Pizzolon, figura carismatica del judo di Marca

Lo sport per crescere, a tutti livelli, fa leva sullo sprone alle nuove generazioni che viene dalle figure carismatiche che, un po' dovunque, rappresentano, quando ancora attive, la "spina dorsale" di molte società. E' il caso dell'A.S.D. Judo Montebelluna che conta su un grande atleta e un ottimo tecnico che, di fatto, ha ispirato il sodalizio montelliano in una crescita tecnica e di iscritti negli anni davvero notevole: Adriano Pizzolon, classe 1947, più volte da atleta campione regionale, primo ai campionati amburghesi nel 1968, istruttore diplomato presso l'Accademia Nazionale Judo di Roma dal 1972, maestro dal 1977, cintura nera 6° dan dal 2010, anno nel quale si è classificato anche al terzo posto ai mondiali master di Budapest. La dimostrazione che la classe non è andata perduta con gli anni.

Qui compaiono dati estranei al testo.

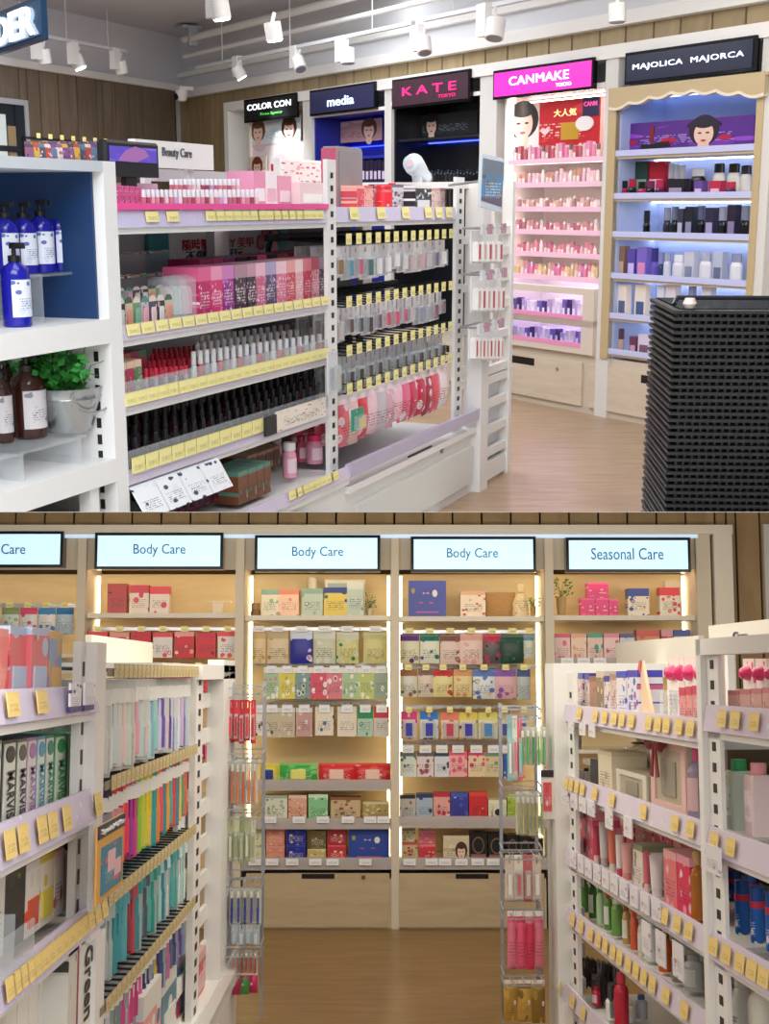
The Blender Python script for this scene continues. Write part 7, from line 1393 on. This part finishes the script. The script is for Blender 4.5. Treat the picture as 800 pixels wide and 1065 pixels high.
for i, (a, b, yt) in enumerate(((764, 779, 918), (780, 795, 925), (796, 811, 930))): RB(SP, 'spray_can', lab('blue spray can with red band', i, 3, 'on the near right unit'), 'spray can', a, b, yt, zn2+.04, .06, .1)
for i, (a, b, yt) in enumerate(((757, 771, 908), (775, 789, 912))): RB(SP, 'spray_can', lab('blue spray can', i, 2, 'in the back row of the near right unit'), 'spray can', a, b, yt, zn2+.04, .2, .1)
for i, (a, b, yt, c, c2_) in enumerate(((759, 778, 792, '3faf6a', 'dcead8'), (779, 799, 796, 'e89aa0', 'f0d8d8'))):
    RB(proto(('bottle_body', MB().bbox(-.5, .5, -.5, .5, 0, .84, .08).mesh(mat(c2_, .15, alpha=.9), name='bottle_body')), ('cap', MB().lathe([(.3, .84), (.32, .86), (.32, 1), (.28, 1)], seg=14).mesh(mat(c, .3), True, 'cap')), ('label_print', MB().box(-.34, .34, -.515, -.5, .2, .62).mesh(prn('e0ece0' if i == 0 else 'f4e0e0', c2_, c, '4a6a5a', 3, 540+i, .95), name='label_print'))), 'lotion_bottle', ('flat clear bottle with a green cap' if i == 0 else 'flat clear bottle with a pink cap')+' on the near right unit', 'bottle', a, b, yt, zn1+.04, .05, .12)
zb_ = rz_((742, 1090), (800, 1140)); part(un2, 'shelf', MB().box(xC+.03, xE, 0, .5, zb_-.03, zb_), WHITE)
for i, (a, b, yt, c1, c2_, nm) in enumerate(((749, 762, 1012, 'c8c4bc', '8a8a88', 'grey printed tube'), (763, 779, 1018, 'e8e4dc', 'e8e4dc', 'white rounded jug'), (780, 800, 1022, 'eae4d4', 'e0a848', 'white jug with an orange top'))):
    RB(P_round(prn(c1, c1, 'b8b4b0', '5a5a60', 3, 545+i, 1.1), mat(c2_, .3), ch=.8, cr=.3), 'lotion_jug', f'{nm} at the bottom right corner', 'bottle', a, b, yt, zb_, .06, .13)
for i in range(4):
    RB(P_dome(prn('efe6e4', 'f2dcd8', 'e05a60', '4a2a3a', 3, 550+i, .95), mat('d83a70', .2)), 'hair_clip_card', lab('white clip card', i, 4, 'on the top shelf of the near right unit'), 'pack', 757+13*i, 768+13*i, 685, zn0+.012, .1, .05)
for i in range(4):
    RB(P_box(prn('e8b8b0', 'd8888a', 'f0e0d8', '4a2a3a', 4, 555+i, .85)), 'small_box', lab('peach pink box', i, 4, 'at the front of the near right top shelf'), 'box', 757+12*i, 768+12*i, 718-i, zn0+.012, .04, .05)
# slanted header board far right
xa_, xb_ = rxp(737, 650, .25), rxp(860, 640, .25); z0_, z1_, z2_ = RF2.z(737, 664, .25), RF2.z(740, 653, .25), RF2.z(800, 641, .25)
t = thing(RF2, 'header_board', 'cream header board with the word Care at the right edge', 'sign', (xa_, .25, z0_))
part(t, 'board', MB().box(xa_, xb_, .25, .28, z0_-.01, (z1_+z2_)/2), mat('ddd8ce', .5)); part(t, 'bracket', MB().box(xa_+.05, xa_+.08, .28, .3, zn0, z1_), WHITE)
lettering(t.o, 'Skin Care' if False else 'Care', mat('6a6a6c', .5), rxp(771, 660, .25), .247, RF2.z(771, 661, .25), rxp(777, 660, .25)-rxp(762, 660, .25), .025, RF2, t.off)
# price sign on the right end post
pxa, pxb = ER.x(563, 825, -.06), ER.x(577, 825, -.06); zt_, zb_ = ER.z(569, 801, -.06), ER.z(569, 852, -.06)
t = thing(ER, 'offer_card', 'small white and red offer card with a black title on the right end post', 'sign', (pxa, -.06, zb_))
part(t, 'card', MB().box(pxa, pxb, -.06, -.052, zb_, zt_), mat('d8cfc8', .4)); part(t, 'title_band', MB().box(pxa, pxb, -.063, -.06, zt_-(zt_-zb_)*.14, zt_), mat('2a1f24', .4)); part(t, 'print_panel', MB().box(pxa+.008, pxb-.012, -.063, -.06, zb_+.03, zt_-(zt_-zb_)*.25), prn('d85a60', 'c84a54', 'e8d0c8', 'f0e0e0', 2, 560, .9))
# sheet seen at the far right edge beside the boards
single(BF2, 'framed_notice', MB().box(bx2(796, 600, .05), bx2(830, 600, .05), .05, .09, bz2(650, .05), bz2(545, .05)), mat('cfccc8', .4), 'pale framed edge of a neighbouring cabinet at the right margin', 'cabinet', (bx2(796, 600, .05), .05, bz2(650, .05)))
# ---------------------------------------------------------------- the two storeys end at the slab between them (world z = 0)
import bmesh
bpy.context.view_layer.update()
def trim_storey(objs, sign):
    for o in list(objs):
        if o.type != 'MESH': continue
        M = o.matrix_world
        zs = [(M @ Vector(c)).z*sign for c in o.bound_box]
        if min(zs) >= -.0005: continue
        if max(zs) <= .0015:
            for ch in o.children:
                if ch.type == 'MESH': bpy.data.objects.remove(ch)
            bpy.data.objects.remove(o); continue
        me = o.data.copy(); bm = bmesh.new(); bm.from_mesh(me); I = M.inverted()
        co = I @ Vector((0, 0, .0006*sign)); no = (M.to_3x3().transposed() @ Vector((0, 0, sign))).normalized()
        r = bmesh.ops.bisect_plane(bm, geom=bm.verts[:]+bm.edges[:]+bm.faces[:], plane_co=co, plane_no=no, clear_inner=True)
        ed = [e for e in r['geom_cut'] if isinstance(e, bmesh.types.BMEdge)]
        if ed:
            try: bmesh.ops.holes_fill(bm, edges=ed)
            except Exception: pass
        bm.to_mesh(me); bm.free()
        if len(me.polygons) == 0:
            bpy.data.objects.remove(o); continue
        o.data = me
def alive(L):
    out = []
    for o in L:
        try: o.name; out.append(o)
        except ReferenceError: pass
    return out
trim_storey(UP, 1); trim_storey(LO, -1)
for L in (UP, LO):
    for o in alive(L):
        if o.type == 'EMPTY' and not o.children: bpy.data.objects.remove(o)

Per lui ore e ore di duro lavoro sul tatami, ieri per approdare all'argento ai campionati italiani assoluti del 1970, due anni dopo la prima volta in Nazionale agli europei junior del 1968. Il debutto azzurro al quale seguirono molte altre convocazioni. Oggi per stare vicino, quale responsabile tecnico dello Judo Montebelluna, ad un nucleo di giovani di belle speranze.

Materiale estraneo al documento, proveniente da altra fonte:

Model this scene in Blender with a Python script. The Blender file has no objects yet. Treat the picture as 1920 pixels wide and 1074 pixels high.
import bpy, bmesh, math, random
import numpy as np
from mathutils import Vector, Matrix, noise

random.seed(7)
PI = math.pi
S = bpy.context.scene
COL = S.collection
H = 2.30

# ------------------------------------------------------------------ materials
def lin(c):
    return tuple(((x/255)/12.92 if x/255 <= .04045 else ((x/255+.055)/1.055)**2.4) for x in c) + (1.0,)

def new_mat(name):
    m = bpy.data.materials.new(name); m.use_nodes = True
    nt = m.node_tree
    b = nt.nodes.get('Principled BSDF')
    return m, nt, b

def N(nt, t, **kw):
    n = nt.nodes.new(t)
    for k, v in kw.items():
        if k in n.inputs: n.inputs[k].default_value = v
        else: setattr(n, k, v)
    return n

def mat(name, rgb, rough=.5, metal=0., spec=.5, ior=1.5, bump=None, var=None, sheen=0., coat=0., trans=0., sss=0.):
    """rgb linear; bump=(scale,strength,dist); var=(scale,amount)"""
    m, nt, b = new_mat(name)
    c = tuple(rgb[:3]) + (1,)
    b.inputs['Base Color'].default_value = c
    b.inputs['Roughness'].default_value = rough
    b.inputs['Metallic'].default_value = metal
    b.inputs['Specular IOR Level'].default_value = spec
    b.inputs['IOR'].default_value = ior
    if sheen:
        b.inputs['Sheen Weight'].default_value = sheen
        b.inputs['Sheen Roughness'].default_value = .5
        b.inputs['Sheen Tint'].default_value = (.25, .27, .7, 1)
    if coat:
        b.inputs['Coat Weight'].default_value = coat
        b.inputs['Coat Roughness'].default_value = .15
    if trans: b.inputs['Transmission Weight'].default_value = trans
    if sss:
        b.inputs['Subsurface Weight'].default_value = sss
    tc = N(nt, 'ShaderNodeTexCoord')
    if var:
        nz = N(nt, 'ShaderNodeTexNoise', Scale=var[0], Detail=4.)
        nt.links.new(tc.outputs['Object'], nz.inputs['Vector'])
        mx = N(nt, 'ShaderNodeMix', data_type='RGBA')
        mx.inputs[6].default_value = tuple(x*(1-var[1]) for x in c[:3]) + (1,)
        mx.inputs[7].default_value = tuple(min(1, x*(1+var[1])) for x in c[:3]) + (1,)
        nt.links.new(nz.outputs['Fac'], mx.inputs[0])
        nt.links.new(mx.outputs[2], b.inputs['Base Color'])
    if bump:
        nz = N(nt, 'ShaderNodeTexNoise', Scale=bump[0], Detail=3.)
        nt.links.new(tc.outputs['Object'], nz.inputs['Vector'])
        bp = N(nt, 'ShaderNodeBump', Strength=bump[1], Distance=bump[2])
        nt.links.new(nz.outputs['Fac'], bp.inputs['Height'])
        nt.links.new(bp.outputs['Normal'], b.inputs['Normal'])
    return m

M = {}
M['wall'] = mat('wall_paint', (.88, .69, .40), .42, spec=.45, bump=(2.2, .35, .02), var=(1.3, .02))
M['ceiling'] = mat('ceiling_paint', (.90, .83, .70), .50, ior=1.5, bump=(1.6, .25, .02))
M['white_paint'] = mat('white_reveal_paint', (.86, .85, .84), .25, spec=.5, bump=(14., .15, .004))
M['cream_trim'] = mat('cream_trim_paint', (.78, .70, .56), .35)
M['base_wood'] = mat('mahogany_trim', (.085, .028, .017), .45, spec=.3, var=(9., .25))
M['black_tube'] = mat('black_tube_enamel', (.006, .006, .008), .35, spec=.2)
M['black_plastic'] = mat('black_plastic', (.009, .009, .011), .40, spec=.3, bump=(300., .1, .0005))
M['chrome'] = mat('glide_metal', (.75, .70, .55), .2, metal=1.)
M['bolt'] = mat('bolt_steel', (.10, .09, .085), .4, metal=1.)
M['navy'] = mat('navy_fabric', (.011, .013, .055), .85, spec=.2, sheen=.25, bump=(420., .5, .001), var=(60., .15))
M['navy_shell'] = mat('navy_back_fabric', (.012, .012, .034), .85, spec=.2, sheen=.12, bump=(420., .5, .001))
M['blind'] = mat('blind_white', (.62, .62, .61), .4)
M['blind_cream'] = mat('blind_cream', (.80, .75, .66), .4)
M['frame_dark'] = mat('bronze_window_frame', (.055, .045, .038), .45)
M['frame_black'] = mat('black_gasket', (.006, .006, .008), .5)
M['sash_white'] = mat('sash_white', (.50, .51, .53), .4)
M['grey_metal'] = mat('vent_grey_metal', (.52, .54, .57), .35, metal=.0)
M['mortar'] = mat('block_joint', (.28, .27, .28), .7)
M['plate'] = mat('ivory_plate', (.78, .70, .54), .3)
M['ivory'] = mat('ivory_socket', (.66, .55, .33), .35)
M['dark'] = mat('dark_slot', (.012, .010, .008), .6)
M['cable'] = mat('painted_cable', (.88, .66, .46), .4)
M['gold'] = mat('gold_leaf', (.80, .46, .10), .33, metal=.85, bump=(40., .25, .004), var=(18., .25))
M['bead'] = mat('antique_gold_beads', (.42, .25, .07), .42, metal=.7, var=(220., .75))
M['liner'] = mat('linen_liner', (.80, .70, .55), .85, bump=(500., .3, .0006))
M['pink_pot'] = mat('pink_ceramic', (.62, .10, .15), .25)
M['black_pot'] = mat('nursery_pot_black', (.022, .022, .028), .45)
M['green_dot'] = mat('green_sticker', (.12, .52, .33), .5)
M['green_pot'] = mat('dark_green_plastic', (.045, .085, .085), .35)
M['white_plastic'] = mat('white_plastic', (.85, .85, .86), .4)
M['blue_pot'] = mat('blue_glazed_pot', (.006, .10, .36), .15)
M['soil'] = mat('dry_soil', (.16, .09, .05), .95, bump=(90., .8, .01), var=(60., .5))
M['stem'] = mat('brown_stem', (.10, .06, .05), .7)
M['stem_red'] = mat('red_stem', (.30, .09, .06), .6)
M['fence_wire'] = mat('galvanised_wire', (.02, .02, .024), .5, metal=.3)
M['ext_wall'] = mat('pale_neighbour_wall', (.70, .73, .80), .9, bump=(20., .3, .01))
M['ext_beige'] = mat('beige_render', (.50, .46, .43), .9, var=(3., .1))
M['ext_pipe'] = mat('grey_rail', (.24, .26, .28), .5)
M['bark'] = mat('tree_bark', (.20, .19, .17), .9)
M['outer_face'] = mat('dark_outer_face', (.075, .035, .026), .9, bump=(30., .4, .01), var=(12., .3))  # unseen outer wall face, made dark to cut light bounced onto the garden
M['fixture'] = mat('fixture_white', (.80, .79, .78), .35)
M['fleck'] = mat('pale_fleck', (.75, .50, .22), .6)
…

«Il judo sta tornando alle origini, dopo che un cambio di regolamento lo aveva privato per molti anni della spettacolarità che è insita nei suoi movimenti. E' bello vedere che tanti giovani», dice Pizzolon, «iniziano a praticarlo, è appagante come tecnico, vedere qualche bell'atleta approdare a risultati importanti, come nel caso della nostra Sara Bertula. E' importante far conto su un numero crescente di iscritti, come nel nostro caso, anno dopo anno».
Pizzolon è stato la prima cintura nera di Treviso, cresciuto nell'A.S. Judo all'ombra del mitico maestro De Carlo che ne ha sempre ammirato la grande forza fisica. Coltivata con il duro allenamento, escogitando magari qualche stratagemma per temprarsi, come l'abitudine di correr scalzo per i campi, per rinforzare i piedi in vista di micidiali spazzate. Ma anche dono di Madre Natura: «Avevo spalle larghe ed ero abituato a portare i sacchi di farina perché lavoravo come garzone da un fornaio. A 15 anni issavo sacchi da un quintale sulle spalle con molta disinvoltura:: "Perché non provi a fare judo ?", mi dissero. Fu la scintilla che fece scoccare una passione che dura immutata».
Tra i suoi ricordi più belli c'è certamente la vittoria conquistata nel 1966 a Treviso, di fronte al proprio pubblico in azzurro contro l'elvetico Hanny, argento alle Olimpiadi di Tokio «Ero nel pieno della forma e della maturazione tecnica. Fu una soddisfazione immensa».